Malice of The New York Times

/ 27 May 2023

Every morning I read the New York Times to absorb current worldly events, and every morning it’s only a matter of time before I encounter something that makes my head rock with exasperation. It could be the notoriously influential front page headline dripping with a westernised sanctimonious global order sentiment. It could be the dreaded ‘News Analysis’ with facts and opinions intertwined broadcasted as objective. Or if the leading literature is reasonably tolerable I inevitably wind up at the ‘Opinion’ section where out-of-touch pseudo-intellectualists blather into the void while purposefully drawing on divisively woke narratives.

The malice of The New York Times is rooted in its self-characterization of being a non-partisan voice of reason while deliberately advancing a status quoist left-of-centre world-view. The publication is a paradigm of Legacy Media that is based solely in crafting the narrative their audience is craving. And the key fault of The New York Times is convincing itself and its readers that their principal ideal is impartial, unbiased reporting- this isn’t true. Rather, it’s moralist aristocrats with a veneer of credibility attempting to speak on behalf of the masses in advancement of social liberalism and neoconservative values.  

Yesterday I was reading NYT’s coverage on the Ukraine-Russia conflict (which they cover religiously) and there was a piece on the Chief Justice of the Ukrainian Supreme Court being stripped of his position and detained for accepting a $2.7 million USD bribe. The article was practically hidden and contained an especially misleading line: “Corruption, and Ukraine’s long struggle against it…” This moronic and deceitful sentence structure expressly reveals NYT’s attempt to mask Ukrainian corruption and present Ukraine as a beacon of integrity and democracy (which it isn’t). A more accurate version would’ve read “Ukrainian politics, long plagued by corruption,” but this wouldn’t corroborate with their holier-than-thou portrayal of Ukraine. 

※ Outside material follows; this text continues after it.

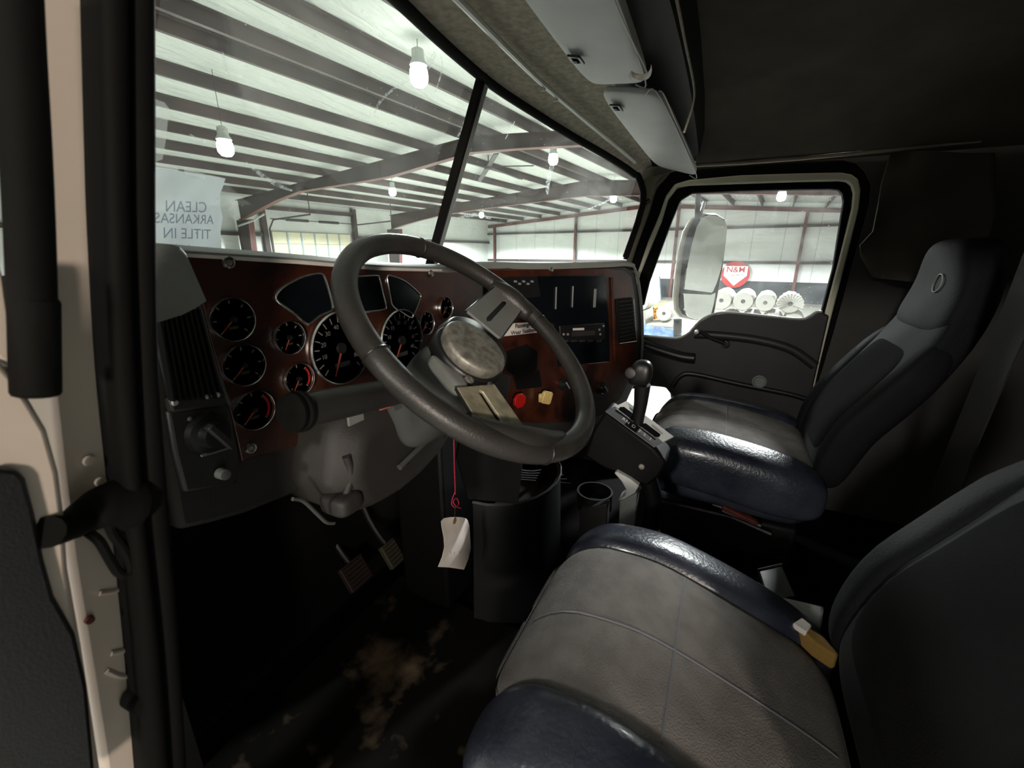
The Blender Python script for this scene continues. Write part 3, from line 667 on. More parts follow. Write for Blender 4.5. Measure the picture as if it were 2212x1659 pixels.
# driver's side door opening: pillar, weather strips
pa = [(75,-40),(95,400),(108,850),(125,1000),(150,1200),(200,1500),(235,1720)]
pb = [(235,-40),(240,400),(255,800),(272,1050),(300,1300),(322,1500),(335,1720)]
mb = MB(); mb.ring([PY(x, y, .45) for x, y in pa], [PY(x, y, .45) for x, y in pb], (0,.05,0), closed=False)
mb.build('door_pillar', MT['cream_paint'], cab, bevel=.004)
la = [(208,-60),(216,300),(222,500),(238,800),(262,1050),(296,1400),(322,1720)]
lb = [(275,-60),(278,300),(281,500),(292,800),(310,1100),(343,1400),(366,1720)]
lc = [(333,-60),(334,300),(334,500),(340,800),(362,1100),(385,1400),(404,1720)]
for nm, A, B, y in (('weather_strip', la, lb, .425), ('inner_weather_strip', lb, lc, .43)):
    rows = []
    for (x0,y0),(x1,y1) in zip(A, B):
        p, q = PY(x0,y0,y), PY(x1,y1,y); r = []
        for k in range(9):
            a = math.pi*k/8; m_ = p.lerp(q, (1-math.cos(a))/2); m_.y -= math.sin(a)*.008; r.append(m_)
        rows.append(r)
    rows = [list(c) for c in zip(*[cr(list(c), 4) for c in zip(*rows)])]
    MB().grid(rows, (0,.03,0)).build(nm, MT['rubber'], cab, smooth=60)
def disc(name, px, py, y, r, m, par, h=.003):
    c = PY(px, py, y); MB().lathe([(r,0),(r*.9,h),(0,h*1.3)], c, (0,-1,0), 18).build(name, m, par)
disc('bolt_head', 193, 995, .449, .0045, MT['cream_paint'], cab); disc('bolt_head', 216, 1040, .449, .004, MT['cream_paint'], cab)
disc('drain_hole', 192, 1338, .449, .0035, MT['rust_red'], cab); disc('door_bumper', 290, 1500, .448, .011, MT['rubber'], cab, .02)
for pts in ([(215,1282),(245,1278),(268,1270),(275,1300),(292,1400),(300,1455)], [(240,1412),(268,1405),(282,1395),(292,1440),(300,1460)], [(230,1450),(262,1462),(300,1455)]):
    MB().tube(cr([PY(x, y, .449) for x, y in pts], 4), .0022, 6).build('stamped_ridge', MT['cream_paint'], cab)
hs = [PY(275,1085,.435), PY(225,1095,.43), PY(185,1115,.43), PY(150,1135,.42), PY(100,1150,.40)]
MB().tube(cr(hs, 4), [.024,.024,.022,.019,.018,.017,.016,.015,.014,.013,.012,.012,.011,.011,.011,.011,.011], 12).build('door_check_strap', MT['rubber'], cab)
MB().tube(cr([PY(x, y, .425) for x, y in ((190,1150),(215,1170),(235,1205),(255,1236),(272,1240),(282,1224),(270,1190),(245,1155),(235,1130))], 4), .0035, 8).build('cable_loop', MT['rubber'], cab)
# ================================================================= driver's door (open)
dd = thing('driver_door', 'open cream truck door with dark inner panel at the left edge', 'door', (-.4, .44, 1.6))
def slab(pts, y, th, m, nm, left=None, bevel=.004):
    P = [PY(a, b, y) for a, b in pts]
    if left is not None: P = [Vector((left, y, P[0].z))] + P + [Vector((left, y, P[-1].z))]
    return MB().prism(P, (0, th, 0)).build(nm, m, dd, bevel=bevel, smooth=30)
slab([(-5,775),(30,810),(70,870),(105,930),(130,1020),(143,1120),(150,1230),(180,1400),(228,1720)], .405, .035, MT['cream_paint'], 'door_shell', -.8)
slab([(-5,1012),(40,1016),(58,1035),(78,1110),(98,1210),(120,1290),(165,1370),(190,1480),(212,1720)], .398, .006, MT['plastic_black'], 'inner_panel', -.75)
slab([(-5,560),(8,600),(22,700),(34,800),(20,790),(-5,770)], .41, .02, MT['cream_paint'], 'window_frame', -.8)
hp_ = [PY(x, y, .40) for x, y in ((30,-120),(42,100),(55,300),(65,500),(72,700),(76,835))]
MB().tube(cr(hp_, 4), .0115, 16).build('grab_bar', MT['rubber'], dd)
MB().tube([PY(74, 640, .40), PY(78,856,.402)], .0122, 16).build('grab_bar_boot', MT['rubber'], dd, bevel=.003)
# ================================================================= passenger door
pd = thing('passenger_door', 'dark passenger door with framed window, crank and lower glass', 'door', (XR, 0, ZF))
MB().ring(LP(loop_ol_in, 1.905), LP(loop_ol_out, 1.905), (.035,0,0), closed=False).build('window_frame', MT['olive_paint'], pd, bevel=.006)
MB().ring(LP(loop_gl, 1.915), LP(loop_ol_in, 1.915), (.03,0,0), closed=False).build('glass_channel', MT['rubber'], pd, bevel=.004)
gl = LP(loop_gl, 1.94); MB().add(gl+[PX(1722,760,1.94), PX(1390,760,1.94)], [list(range(len(gl)+2))])
MB().add(LP([(1385,660)]+loop_gl[1:15]+[(1790,700),(1760,740),(1385,745)], 1.938), [list(range(18))]).build('window_glass', MT['door_glass'], pd, smooth=0)
sill = [(1376,722),(1392,727),(1440,731),(1468,731),(1489,719),(1511,695),(1540,681),(1574,677),(1650,684),(1727,691),(1747,686),(1763,676),(1776,675),(1792,682)]
low = [(1735,932),(1665,922),(1600,905),(1530,893),(1470,880),(1452,856),(1438,838),(1400,832),(1376,828)]
MB().prism([PX(x, y, 1.90) for x, y in sill+low], (.035,0,0)).build('door_panel', MT['plastic_dark'], pd, bevel=.006)
st = cr([PX(x, y-2, 1.895) for x, y in sill[:-1]], 3)
MB().tube(st, .0045, 8).build('sill_trim', MT['plate_silver'], pd)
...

So I hold such irate opinions against The New York Times and yet I remain needlessly indentured to the publication. In part this is due to The New York Times providing readers (myself included) with the lure of applicable daily knowledge and high-mindedness that is an addictive and comforting security blanket. My resentment of indulging in the publication is cognitive dissonance expressing the longing for this blanket while knowing that any comfort offered is faulty and misguided. 

This security blanket of a singular news source is hazardous, especially if the source is held in sanctity. Currently in America this is prevalent and it’s led to the hyper-polarisation of markedly different realities. This creates a vicious cycle of the media spoon-feeding narratives to their target audience and the same audience depending on their preferred media to be spoon fed. The New York Times isn’t the only guilty party- all media is skewed- but its deceitful journalism has led liberals (just like conservatives) to become unrelentingly confident in their worldview. With no room to compromise, patrons of Fox News and The New York Times sit alone on divergent sinking ships, and both believe the other has caused the leak.